5 Mistakes I’ve Made Investing/Trading
- Morris Chen
- Jun 19, 2024
- 3 min read
Improper Risk Calculation
When I make trades/investments, assessing the risk associated with each position is critical, especially as these profiles evolve over time. A pertinent example is our handling of gamma exposure when shorting call options. This risk becomes magnified when the underlying stock volatility increases, requiring frequent adjustments to our delta hedging strategies.
Trade Recap
I bought a risk-reversal position on NVDA to short call skew (as I saw the options board had positive skew on NVDA) right before earnings as a way to make a play on volatility skew (based on fundamental opinion) as well as hedge away some deltas for my long underlying position. However, as the stock exploded on earnings, my gamma exposure kept getting bigger thus causing my short deltas to exceed my long delta position on the underlying before the earnings event. I received a margin limit warning and was forced to exit my short call position due to not correctly anticipating how large my short deltas would get during underlying upticks from holding a large short gamma position. De-eventing was fast, and I closed the position to end on flat P&L for the NVDA event, however with better assessment and decision making prior to the event; it would have been much more profitable.

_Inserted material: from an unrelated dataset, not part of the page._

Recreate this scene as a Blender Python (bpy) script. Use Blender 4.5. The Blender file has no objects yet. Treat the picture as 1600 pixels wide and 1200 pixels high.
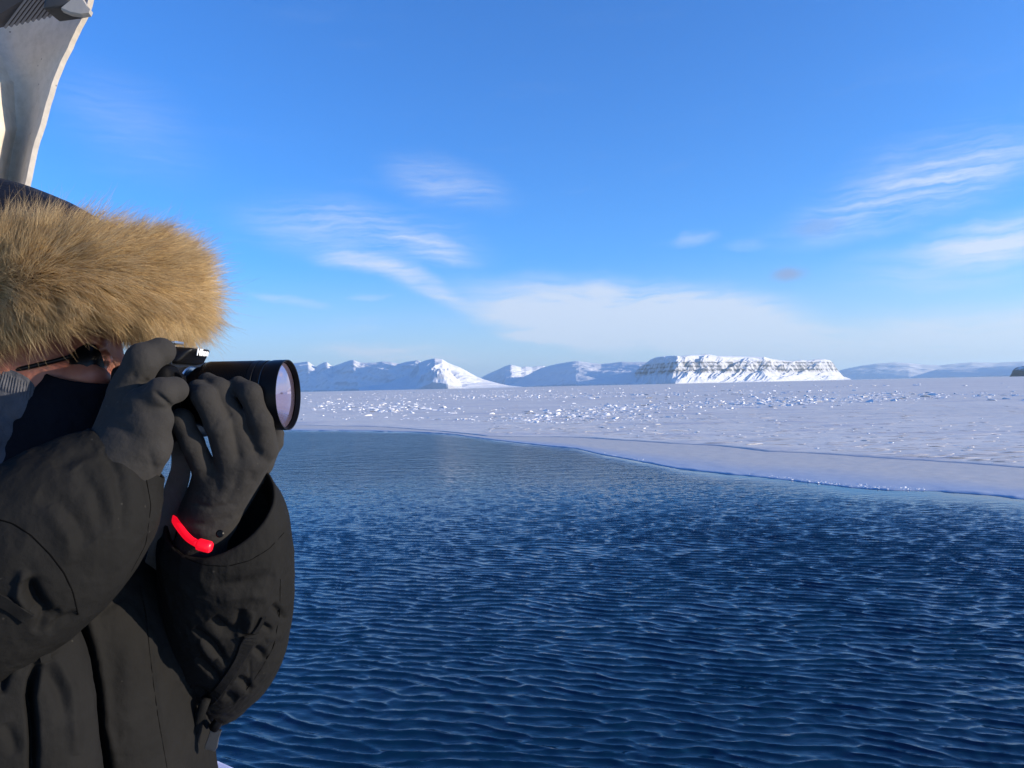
import bpy, bmesh, math, random
import numpy as np
from mathutils import Vector, Matrix, Euler
from mathutils.bvhtree import BVHTree

R = math.radians
scene = bpy.context.scene
col = scene.collection
rng = np.random.default_rng(7)
random.seed(7)

# ------------------------------------------------------------------ camera
CAM_H = 4.0                     # eye height above the water
F = 1202.0                      # focal length in photograph pixels (26 mm phone lens)
cam_data = bpy.data.cameras.new('camera')
cam = bpy.data.objects.new('view_camera', cam_data)
col.objects.link(cam)
cam_data.sensor_width = 36.0
cam_data.lens = 36.0 * F / 1600.0
cam_data.clip_start = 0.05
cam_data.clip_end = 80000.0
PITCH, ROLL = R(0.22), R(1.27)
CAM_M = Matrix.Rotation(math.pi / 2 + PITCH, 3, 'X') @ Matrix.Rotation(-ROLL, 3, 'Z')
cam.matrix_world = Matrix.Translation((0, 0, CAM_H)) @ CAM_M.to_4x4()
scene.camera = cam
CM = np.array(CAM_M)

def P(px, py, d):
    """world point of the photograph's pixel (px, py) at distance d along the view axis"""
    v = Vector(((px - 800) / F, -(py - 600) / F, -1.0)) * d
    return Vector((0, 0, CAM_H)) + CAM_M @ v

def ground(px, py, z=0.0):
    v = CAM_M @ Vector(((px - 800) / F, -(py - 600) / F, -1.0))
    k = (z - CAM_H) / v.z
    return Vector((0, 0, CAM_H)) + v * k

# ------------------------------------------------------------------ sun, sky, exposure
SUN_AZ, SUN_EL = 101.0, 12.0     # compass degrees clockwise from +Y, degrees up
sun_dir = Vector((math.sin(R(SUN_AZ)) * math.cos(R(SUN_EL)), math.cos(R(SUN_AZ)) * math.cos(R(SUN_EL)), math.sin(R(SUN_EL))))
sd = bpy.data.lights.new('sun', 'SUN')
sd.energy = 3.7
sd.angle = R(0.5)
sd.color = (1.0, 0.86, 0.68)
sun = bpy.data.objects.new('sun', sd)
col.objects.link(sun)
sun.rotation_euler = sun_dir.to_track_quat('Z', 'Y').to_euler()

world = bpy.data.worlds.new('World')
scene.world = world
world.use_nodes = True

class NT:
    """small helper for building node trees"""
    def __init__(s, tree):
        s.t = tree
    def n(s, kind, **kw):
        nd = s.t.nodes.new(kind)
        ins = kw.pop('ins', {})
        for k, v in kw.items():
            setattr(nd, k, v)
        for k, v in ins.items():
            s.set(nd.inputs[k], v)
        return nd
    def set(s, inp, v):
        if isinstance(v, bpy.types.NodeSocket):
            s.t.links.new(v, inp)
        else:
            inp.default_value = v
    def math(s, op, a, b=None, c=None, clamp=False):
        nd = s.n('ShaderNodeMath', operation=op, use_clamp=clamp)
        for i, v in enumerate((a, b, c)):
            if v is not None:
                s.set(nd.inputs[i], v)
        return nd.outputs[0]
    def vmath(s, op, a, b=None):
        nd = s.n('ShaderNodeVectorMath', operation=op)
        for i, v in enumerate((a, b)):
            if v is not None:
                s.set(nd.inputs[i], v)
        return nd.outputs[0]
    def noise(s, vec, scale, detail=4, rough=0.55, dist=0.0, out=0):
        nd = s.n('ShaderNodeTexNoise', ins={'Scale': scale, 'Detail': detail, 'Roughness': rough, 'Distortion': dist})
        if vec is not None:
            s.set(nd.inputs['Vector'], vec)
        return nd.outputs[out]
    def maprange(s, v, a, b, c=0.0, d=1.0, smooth=False):
        nd = s.n('ShaderNodeMapRange', interpolation_type='SMOOTHSTEP' if smooth else 'LINEAR')
        for i, x in zip(range(5), (v, a, b, c, d)):
            s.set(nd.inputs[i], x)
        return nd.outputs[0]
    def ramp(s, v, stops, interp='LINEAR'):
        nd = s.n('ShaderNodeValToRGB')
        cr = nd.color_ramp
        cr.interpolation = interp
        while len(cr.elements) < len(stops):
            cr.elements.new(0.5)
        for e, (p, c) in zip(cr.elements, stops):
            e.position = p
            e.color = (*c, 1) if len(c) == 3 else c
        s.set(nd.inputs[0], v)
        return nd.outputs[0]
    def mix(s, f, a, b, blend='MIX'):
        nd = s.n('ShaderNodeMix', data_type='RGBA', blend_type=blend)
        s.set(nd.inputs[0], f)
        for i, v in ((6, a), (7, b)):
            if isinstance(v, tuple) and len(v) == 3:
                v = (*v, 1)
            s.set(nd.inputs[i], v)
        return nd.outputs[2]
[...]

Failure to Cut Losses When Investment Thesis Plays Out
Often, you need to accept that you are wrong and that whatever investment thesis you had previously was incorrect; and you should close your position rather than remain emotional about it.
Trade Recap
This happened as one of my first trades when I had just turned 18. I bought into Appen due to their AI narrative and “hype” (I have now learnt that this is not a legitimate thesis). I had made decent gains on stock from strong sentiment, however as the market soon realized the problems with the company, sentiment had shifted towards being more negative. Instead of selling stock, I kept holding even though my original reason for buying had already played out and I had no reason to hold anymore other than the fact that I didn’t want to have a loss on my record. Over the course of the year, I had lost over 50% on this stock and I had learnt a tough lesson on not letting emotions get in the way of investing.
Investing with no catalyst
Even a great, absolutely amazing company needs a catalyst (reason) to start a bull run. Investing with no catalyst is like picking the best sailing boat and assuming you will be fast even if there’s no wind. Obviously, this depends on investment style; if you are a long term investor and don’t care for trading then this does not apply as much.
Confirmation bias (just because a stock pick went well, doesn’t always mean I was right)
A profitable outcome in trading does not necessarily indicate a well-executed trade. This concept mirrors the unpredictability of golf: sometimes, a technically excellent shot may not land as expected, while a less perfect swing might surprisingly end up on the green. In both scenarios, the player must proceed from where the ball lies. This analogy extends seamlessly into the realm of trading.
In investing/trading, I emphasize the importance of +EV decisions, which systematically enhance the likelihood of profit over time, though not every individual decision will result in a gain. Market fluctuations can lead to outcomes where a well-analyzed and logically sound trade does not pan out profitably due to unforeseen variables; akin to an unexpected gust of wind altering a golf ball's path. Conversely, a less calculated decision might fortuitously yield profit, much like a poorly aimed golf shot that ends up in an advantageous position due to the same unpredictable elements.
Anchoring, not adjusting to new information properly
Anchoring in decision-making is a significant challenge in the trading world, where rapid assimilation and response to new information are crucial. This issue often stems from the intrinsic ego that characterizes many successful investors and traders. Recognizing the need to temper this ego is vital for adapting investment strategies effectively.
When fresh data or news emerges, it can fundamentally alter the market's landscape, converting what was once a bullish outlook into a bearish one, or vice versa. For instance, an investor might initially purchase a stock based on its growth potential, but upon new revelations of financial instability or poor leadership, the logical response would be to reevaluate this position. However, anchoring to our initial analysis can prevent such necessary reassessment. The propensity to cling to our original assessments without accommodating new, possibly contradictory information can severely hinder performance.